Africa's Fashion


The ideas, customs, and social behaviour of any society are in constant flux. Nowadays, concerning the diversification of gender identities, cultural and societal change is not only necessary but also inevitable. In Africa, cultural change based on the deconstruction of gender norms has adopted a new manifestation; fashion.

African clothing has a long history of visually distinguishing between the male and female sex. Up until a decade ago, any swapping of clothing between genders was seen as taboo and those who dared to venture into the wardrobe of the opposite sex were consciously subjecting themselves to societal scrutiny. In short, there was no intermingling between men’s and women’s fashion and no room for self-expression. Clothing simply functioned as a means of social labelling.


Clothing is an important part of one’s identity. It serves as a medium for creative self-expression through the different colours, materials, patterns, and styles one can choose to wear. Today’s African fashion designers face the challenge of transcending traditional clothing norms to create a modern style accounting for people with diverse identities. Through remodelling African fashion, designers – such as Nigerian ‘Orange Couture’ designer Adebayo Oke Lawal, ‘Maxivive’ designer Papa Oyeyemi, and South African young top designer Lukhanyo Mdingi – break down gender stereotypes and create endless possibilities for self-expression for both men and women. Women are free to express their masculine side in a tailored suit and jacket combo, while men are encouraged to show off their femininity by wearing silks, patterns, frills, and tassels. Blending patterns and styles of traditional African clothing with a contemporary perspective, African gender-fluid fashion has gained momentum in the global fashion sphere, leading to the revolutionization of societal gender norms.

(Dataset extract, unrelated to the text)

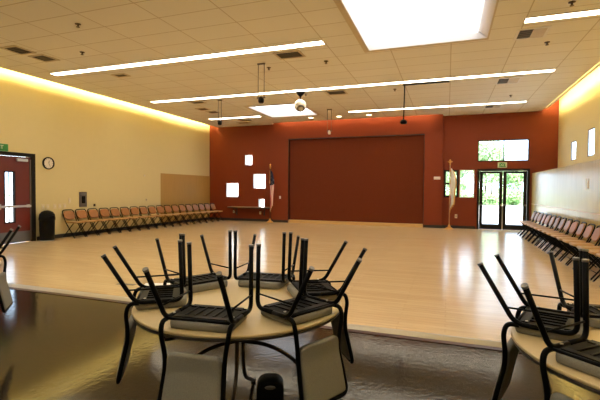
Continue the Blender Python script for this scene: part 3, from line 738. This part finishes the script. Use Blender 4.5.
# ------------------------------------------------------------------ round tables with upturned chairs
ZTAB = .735
def round_table(loc, rz, label):
    t = empty('round_table', loc, rz); tag(t, label, 'table', 'round tables loaded with upturned chairs')
    R = .648
    MB().lathe([(R - .004, ZTAB - .016), (R, ZTAB - .013), (R, ZTAB - .003), (R - .003, ZTAB)], 72).build('tabletop', M['tabletop'], t)
    MB().lathe([(R - .03, ZTAB - .036), (R - .006, ZTAB - .034), (R - .002, ZTAB - .018)], 72).build('edge_band', M['tabledge'], t)
    MB().lathe([(.50, ZTAB - .075), (.515, ZTAB - .075), (.515, ZTAB - .036), (.50, ZTAB - .036)], 48).build('apron', M['tabledge'], t)
    for q in (-1, 1):
        P = [(q * .47, 0, .012), (q * .40, 0, .30), (q * .20, 0, .435), (0, 0, .475)]
        lf = MB().tube(fillet(P, [.12, .15], 8), .013, 10).build('leg', M['tableleg'], t)
        MB().lathe([(.018, 0), (.018, .02)], 10, (q * .47, 0, 0)).build('foot_cap', M['rubber'], lf)
        P = [(q * .02, q * .03, ZTAB - .05), (q * .02, q * .04, .22), (q * .10, q * .42, .012)]
        lf = MB().tube(fillet(P, [.16], 8), .013, 10).build('leg', M['tableleg'], t)
        MB().lathe([(.018, 0), (.018, .02)], 10, (q * .10, q * .42, 0)).build('foot_cap', M['rubber'], lf)
        MB().tube([(q * .03, 0, .47), (q * .36, .0, ZTAB - .05)], .006, 8).build('brace', M['tableleg'], t)
        MB().box(q * .36 - .04, q * .36 + .04, -.04, .04, ZTAB - .075, ZTAB - .036, .005).build('hinge_bracket', M['bronze'], t)
    MB().lathe([(.16, ZTAB - .05), (.16, ZTAB - .036)], 24).build('centre_plate', M['tabledge'], t)
    return t

def make_stack_chair():
    """steel stacking chair lying upside down: origin on the table top below the rear seat corners, +x away from the table"""
    r = empty('upturned_chair')
    wc, wo, wi = .183, .187, .187; zc = .050; R_ = .0125
    for s in (-1, 1):
        lg = MB().tube(fillet([(.168, s * wo, .331), (.0, s * wc, zc), (-.125, s * wc, zc)], .05, 6), R_, 10).build('leg', M['black'], r)
        v = (Vector((.168, s * wo, .331)) - Vector((0, s * wc, zc))).normalized(); p = Vector((.168, s * wo, .331))
        MB().tube([p - v * .006, p + v * .006], .0142, 10).build('leg_cap', M['glide'], lg)
        lg = MB().tube(fillet([(-.249, s * wi, .405), (-.262, s * wc, zc), (-.125, s * wc, zc)], .05, 6), R_, 10).build('leg', M['black'], r)
        p = Vector((-.249, s * wi, .405)); v = (p - Vector((-.262, s * wc, zc))).normalized()
        MB().tube([p - v * .006, p + v * .006], .0142, 10).build('leg_cap', M['glide'], lg)
        MB().tube([(.045, s * .184, .125), (-.256, s * .185, .130)], .0052, 8).build('stretcher', M['black'], r)
    MB().tube([(-.235, -wc, zc), (-.235, wc, zc)], .008, 8).build('crossbar', M['black'], r)
    MB().tube([(-.005, -wc, zc), (-.005, wc, zc)], .009, 8).build('crossbar', M['black'], r)
    # back frame: both uprights and the bottom loop in one tube
    prof = [(-.02, zc - .004), (.035, .045), (.052, -.01), (.046, -.11), (.048, -.19), (.072, -.29), (.100, -.425)]
    wd = [.183, .184, .182, .162, .158, .165, .174]
    L = [(a, -q, b) for (a, b), q in zip(prof, wd)] + [(a, q, b) for (a, b), q in reversed(list(zip(prof, wd)))]
    MB().tube(fillet(L, [.03, .03, .03, .04, .05, .045, .045, .05, .04, .03, .03, .03], 5), .0125, 10).build('back_frame', M['black'], r)
    def curve(q):  # q: 0..1 along the back
        z = -.100 - q * (.412 - .100)
        P = [(-.10, .046), (-.19, .048), (-.29, .072), (-.425, .100)]
        for (z0, x0), (z1, x1) in zip(P[:-1], P[1:]):
            if z1 <= z <= z0 or (z0, x0) == P[0] and z > z0: return x0 + (x1 - x0) * (z - z0) / (z1 - z0), z
        return P[-1][1], z
    hy = .156
    def bk(a, b, h):
        x, z = curve((a + hy) / (2 * hy)); x2, z2 = curve((a + hy) / (2 * hy) + .01)
        tx = Vector((x2 - x, 0, z2 - z)).normalized(); n = Vector((-tx.z, 0, tx.x))
        return Vector((x, b * (.90 + .10 * (a + hy) / (2 * hy)), z)) + n * h
    MB().pad(hy, .160, .035, .038, bk, edge=.016, n=14).build('backrest', M['greyfab'], r)
    MB().pad(.150, .176, .055, .046, lambda a, b, h: Vector((-.138 + a, b * (1 - .06 * max(0, -a / .15)), .0235 + h)), edge=.014, n=8).build('seat', M['greyfab'], r)
    MB().box(-.250, -.012, -.165, .165, .0465, .053, .003).build('seat_pan', M['underside'], r)
    rb = MB()
    for k in range(5):
        y = -.104 + .052 * k; rb.box(-.205, -.055, y - .006, y + .006, .0535, .061, .002)
    rb.box(-.245, -.205, -.15, .15, .0535, .060, .002); rb.box(-.055, -.015, -.15, .15, .0535, .060, .002)
    rb.build('seat_rib', M['black'], r)
    for s in (-1, 1):
        MB().lathe([(.007, .0), (.007, .004)], 8, (-.05, s * .165, .066)).build('screw', M['steel'], r)
    return r
TA = (-1.2436, 2.3428); TB = (.961, 2.262); TC = (-4.40, 2.20)
round_table((*TA, 0), math.radians(28), 'round blond table in the centre, ringed by six upturned chairs')
round_table((*TB, 0), math.radians(40), 'round blond table at the right edge with upturned chairs')
round_table((*TC, 0), math.radians(20), 'round table mostly out of view at the left edge')
sc = make_stack_chair(); first = True
G1 = 'upturned chairs on the centre table'
for (x, y, a, l, g) in [
    (-1.802, 2.058, 215.1, 'upturned chair at the left end of the centre table, backrest edge-on', G1),
    (-1.167, 1.756, 276.4, 'upturned chair at front left of the centre table, grey backrest facing us', G1),
    (-.681, 2.130, 333.5, 'upturned chair at front right of the centre table, grey backrest hanging', G1),
    (-.740, 2.714, 32.6, 'upturned chair on the right back side of the centre table, legs leaning right', G1),
    (-1.304, 2.945, 96.0, 'farthest upturned chair at the back of the centre table', G1),
    (-1.815, 2.625, 152.3, 'upturned chair at the left back of the centre table', G1),
    (.386, 2.464, 162.0, 'upturned chair at the left side of the right-edge table, backrest hanging down', 'upturned chairs on the right table'),
    (.552, 1.853, 226.2, 'nearest upturned chair on the right-edge table, cut by the frame', 'upturned chairs on the right table'),
    (.833, 2.822, 100.1, 'upturned chair at the back of the right-edge table', 'upturned chairs on the right table'),
    (-3.97, 2.63, 45.0, 'upturned chair cut by the left edge of the photo', None)]:
    o = sc if first else copy_tree(sc); first = False
    o.location = (x, y, ZTAB); o.rotation_euler = (0, 0, math.radians(a))
    tag(o, l, 'chair', g)

# black case with a handle slot below the table
t = empty('carry_case', (-.985, 2.24, 0), .40); tag(t, 'black carry case with rounded top and handle slot under the table', 'case')
def rr(w, h, r, y, n=6):
    pts = [(-w, y, 0), (w, y, 0)]
    for k in range(n + 1):
        a = PI / 2 * k / n; pts.append((w - r + r * math.cos(a), y, h - r + r * math.sin(a)))
    for k in range(n + 1):
        a = PI / 2 + PI / 2 * k / n; pts.append((-w + r + r * math.cos(a), y, h - r + r * math.sin(a)))
    return pts
MB().ring_loft([rr(.074, .312, .055, -.06), rr(.081, .322, .06, -.05), rr(.081, .322, .06, .05), rr(.074, .312, .055, .06)]).build('body', M['blackp'], t)
MB().lathe([(.001, 0), (.03, 0), (.032, .004), (.001, .004)], 20, (0, 0, 0), 'y').build('handle_recess', M['greysteel'], t)
hr = bpy.data.objects[[c.name for c in t.children if c.name.startswith('handle_recess')][0]]; hr.location = (0, -.064, .285); hr.scale = (1.0, 1, .38)

# white sheet lying on the wood floor
tag(MB().box(-.21, .21, -.17, .17, 0, .004, .001).build('paper_sheet', M['paper'], None, (-4.04, 4.99, .0045), .40), 'white sheet lying on the wood floor behind the left chairs', 'sheet')
tag(MB().box(-.15, .15, -.04, .04, 0, .003, .001).build('tape_strip', M['bronze'], None, (-4.53, 4.90, .0045), .15), 'short brown tape strip on the wood floor left of the white sheet', 'tape')

# ------------------------------------------------------------------ outdoors
struct(MB().box(-80, 80, YB + .3, 46, -.30, -.02).build('ground', M['pavement']), 'pale sunlit paving outside', 'ground')
struct(MB().box(-80, 80, 46, 120, -.32, -.04).build('ground_lawn', M['lawn']), 'lawn beyond the paving', 'ground')
struct(MB().box(-60, XL - .45, -40, YB + .3, -.30, -.02).build('ground_side', M['pavement']), 'pale paving left of the building', 'ground')
struct(MB().box(XR + .3, 60, -40, YB + .3, -.30, -.02).build('ground_right', M['pavement']), 'pale paving right of the building', 'ground')
def leaf_cloud(n, rx, ry, rz, zc, size, seed):
    rnd = random.Random(seed); m = MB()
    blobs = [(rnd.uniform(-.6, .6) * rx, rnd.uniform(-.6, .6) * ry, zc + rnd.uniform(-.6, .6) * rz, rnd.uniform(.35, .6)) for _ in range(10)]
    for _ in range(n):
        bx, by, bz, br = rnd.choice(blobs)
        v = Vector((rnd.gauss(0, 1), rnd.gauss(0, 1), rnd.gauss(0, 1))).normalized() * br * rnd.uniform(.6, 1.0)
        c = Vector((bx + v.x * rx, by + v.y * ry, bz + v.z * rz))
        a = Vector((rnd.gauss(0, 1), rnd.gauss(0, 1), rnd.gauss(0, 1))).normalized(); b = a.cross(Vector((rnd.gauss(0, 1), rnd.gauss(0, 1), .3))).normalized()
        s = size * rnd.uniform(.6, 1.3)
        m.quad(c - a * s, c + b * s * .5, c + a * s, c - b * s * .5)
    return m
def tree(x, y, h, r, label, seed, leafm, cat='tree'):
    t = empty('leafy_tree', (x, y, -.04)); tag(t, label, cat, 'trees seen through the glass doors')
    MB().tube([(0, 0, 0), (.1, 0, h * .3), (0, .1, h * .7)], [.16, .12, .05], 8).build('trunk', M['bark'], t)
    leaf_cloud(5000, r, r, h * .36, h * .62, .17, seed).build('crown', leafm, t)
tree(4.4, 56, 8.6, 2.9, 'leafy tree seen through the left glass door', 3, M['leaf2'])
tree(8.6, 60, 5.5, 2.6, 'leafy tree seen through the right glass door', 4, M['leaf'])
tree(.6, 53, 5.2, 2.2, 'leafy tree seen through the narrow window pair', 5, M['leaf2'])
tree(6.8, 74, 7.5, 3.0, 'farther leafy tree between the two door leaves', 6, M['leaf'])
def shrub(x, y, r, h, label, seed):
    t = empty('garden_shrub', (x, y, -.04)); tag(t, label, 'shrub', 'shrubs along the lawn outside')
    leaf_cloud(1500, r, r * .8, h * .5, h * .5, .16, seed).build('foliage', M['leaf'], t)
    MB().tube([(0, 0, 0), (0, 0, h * .5)], .06, 6).build('stem', M['bark'], t)
shrub(3.9, 48.5, 1.3, 1.7, 'low green shrub seen through the left glass door', 8)
shrub(6.6, 49, 1.6, 2.0, 'low green shrub seen through the right glass door', 9)
shrub(.7, 47.6, 1.4, 1.5, 'low green shrub seen through the windows left of the doors', 10)
t = empty('neighbour_building', (-26, 44, -.04)); tag(t, 'pale sunlit building outside the small square windows', 'building')
MB().box(-16, 12, 0, 8, 0, 9).build('wall', M['stucco'], t)
MB().box(-16.3, 12.3, -.3, 8.3, 9, 9.4).build('roof', M['slate'], t)

# ------------------------------------------------------------------ light and sky
w = bpy.data.worlds.new('World'); S.world = w; w.use_nodes = True
nt = w.node_tree; bg = nt.nodes['Background']
bg.inputs[0].default_value = (0.74, 0.87, 1.0, 1); bg.inputs[1].default_value = 6.0
sun = bpy.data.lights.new('sun', 'SUN'); sun.energy = 26.0; sun.color = (1.0, .95, .86); sun.angle = .01
so = bpy.data.objects.new('sun', sun); COL.objects.link(so); so.rotation_euler = (math.radians(38), 0, math.radians(-25))

# ------------------------------------------------------------------ camera
f_px, yaw, pitch, roll = 410.3, .3444, -.02551, .0072
cy, sy, cp, sp_ = math.cos(yaw), math.sin(yaw), math.cos(pitch), math.sin(pitch)
fwd = Vector((-sy * cp, cy * cp, sp_)); right = Vector((cy, sy, 0)); up = right.cross(fwd)
cr, sr = math.cos(roll), math.sin(roll)
r2 = right * cr + up * sr; u2 = up * cr - right * sr
cam = bpy.data.cameras.new('camera'); co = bpy.data.objects.new('camera', cam); COL.objects.link(co)
mw = Matrix((r2, u2, -fwd)).transposed().to_4x4(); mw.translation = (0, 0, H); co.matrix_world = mw
cam.sensor_width = 36; cam.lens = f_px / 600 * 36; cam.clip_start = .05; cam.clip_end = 400
S.camera = co

S.view_settings.view_transform = 'Standard'; S.view_settings.look = 'None'; S.view_settings.gamma = 1; S.view_settings.use_curve_mapping = False
S.view_settings.exposure = 0.08
S.cycles.use_denoising = True
S.cycles.max_bounces = 10; S.cycles.diffuse_bounces = 6; S.cycles.glossy_bounces = 4; S.cycles.transparent_max_bounces = 12
S.cycles.sample_clamp_indirect = 6.0; S.cycles.caustics_reflective = False; S.cycles.caustics_refractive = False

African fashion is becoming increasingly open to influence from other cultures, especially western styles. In the past, African fashion was strictly contained within the confines of traditional conceptions of style, stunting any progress in creativity and self-expression through fashion. Nowadays, through a blend of multicultural elements, African fashion not only honours traditional cultural identities within Africa but also showcases traditional styles from many other countries. The fashion revolution in Africa has paved the way for cultural and societal change, inspiring a transformation of fashion norms all over the world.